Wednesday, May 18, 2016

To capsule or not to capsule....

So I've been dancing around the idea of doing a capsule wardrobe for a few years now, and I think I might finally be ready to take the plunge.  The reason for this is two-fold:

  • I've gotten rid of most of my clothes at this point, so I don't have a lot to work with, and might as well formalize it, and
  • we're replacing our steam heat system in a few weeks with forced air heat and AC, which means I lose part of my closet.  Might as well be smart about it and look on the bright side as it forcing me to think through this whole wardrobe thing intelligently!
I haven't gone shopping in several months, but recently have been trying to fill some holes in my wardrobe in preparation for summer.  I know, I know, I should figure out what exactly my capsule wardrobe should be before buying anything, but I didn't think it through in time. :)  I've purchased a few pairs of floaty rayon shorts, which are super comfy, a little dressy looking, and work well with my more casual work from home time.  

A lot of capsule wardrobe instructions include selecting outfit silhouettes and then filling in pieces from there, but I personally like to select a few key pieces and then make as many outfits as possible.  It's probably takes longer and is a little more organic of a method, but I think it works better for me.  I've pulled together 4 sample outfits using one of the pairs of shorts I got, along with items already in my closet:

The first two are definitely on the casual side of the spectrum, just using simple tees, but the second two can be dressed up for weekends out and about with jewelry and other accessories.  As I work through my capsule wardrobe, I definitely want to add in some color, so there are options for colorful shirts, but I haven't gotten around to pulling in some color yet.

What do you think of this method of capsule creation?  Does it make sense, or am I making life too hard?

Tuesday, May 10, 2016

Going for the nativity shepherd look....

So my Mom has informed me it's been a while since I posted, and Mother knows best, so here I am! :)  I've discovered how much simpler it is to just post a photo to Instagram and not bother with the whole blog thing, but it's hard to get all the details in.  I've been cleaning up my sewing room lately, and trying to wrap up the random half-finished projects scattered around.

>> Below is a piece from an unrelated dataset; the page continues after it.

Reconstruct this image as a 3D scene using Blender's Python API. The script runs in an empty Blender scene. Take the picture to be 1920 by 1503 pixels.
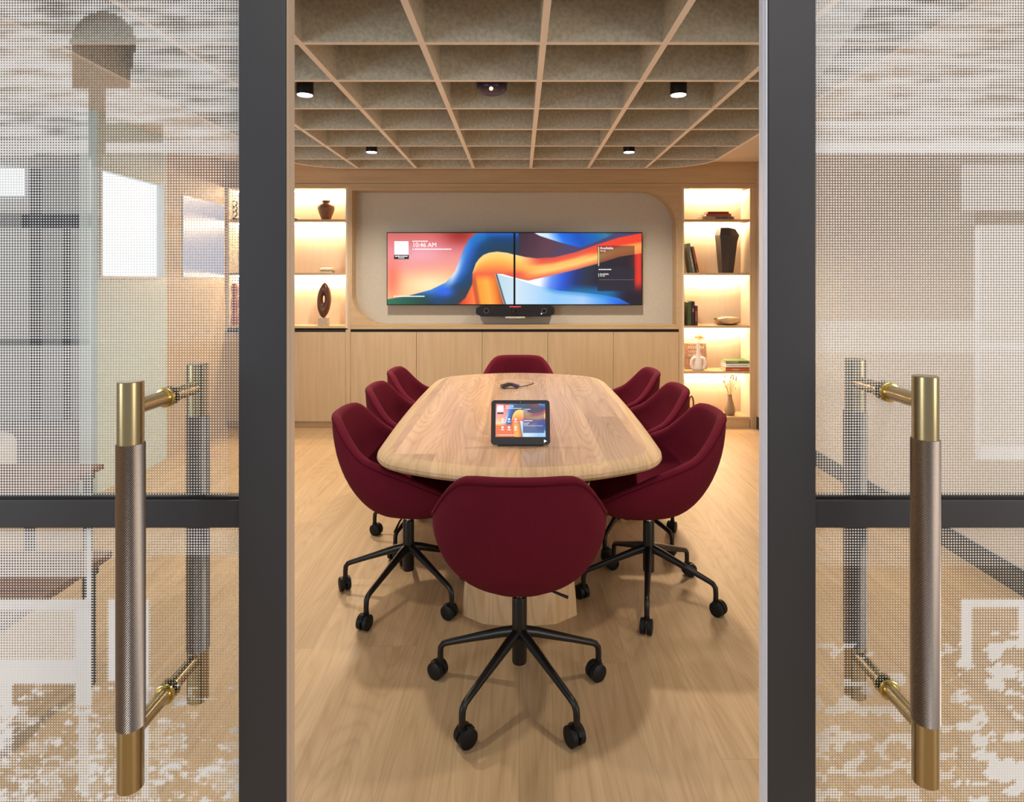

This robe is one of those, in that I cut it out maybe a year or so ago, and it sat there gathering dust since then.  The fabric is an unidentified clearance upholstery fabric from JoAnn's, with a nice texture, but it frays like no other.  The pattern is intended for a lightweight cotton, and uses french seams throughout, but there is no way that was going to work with this thicker fabric, so my first step was to serge all the edges.  I sewed it up basically like the pattern instructions (Purl Soho Women's Robe), but I left off the pockets and I sewed the belt ties into the side seams, instead of having it go all the way around the back, and shortened it a bit.  I also changed up the sleeves, because I felt they were a little skinny with my fabric, so I made them shorter and wider than the pattern called for.

Original Pattern

My problems with the robe started with me not thinking through the pattern placement of the stripes, and the vertical stripes really are what give it the shepherd vibe.  I was intending to leave it the longer length, but that was adding to the effect as well, so chop, chop.  My second mistake was not measuring properly when I cut the neckline.  The entire pattern is just a series of rectangles, and you cut a diagonal line across the top of the front rectangles to make the neckline.  I cut it way too wide though, and it sits funny.  Oh well, it's actually fairly well made and comfy, so for an around the house garment, not too bad!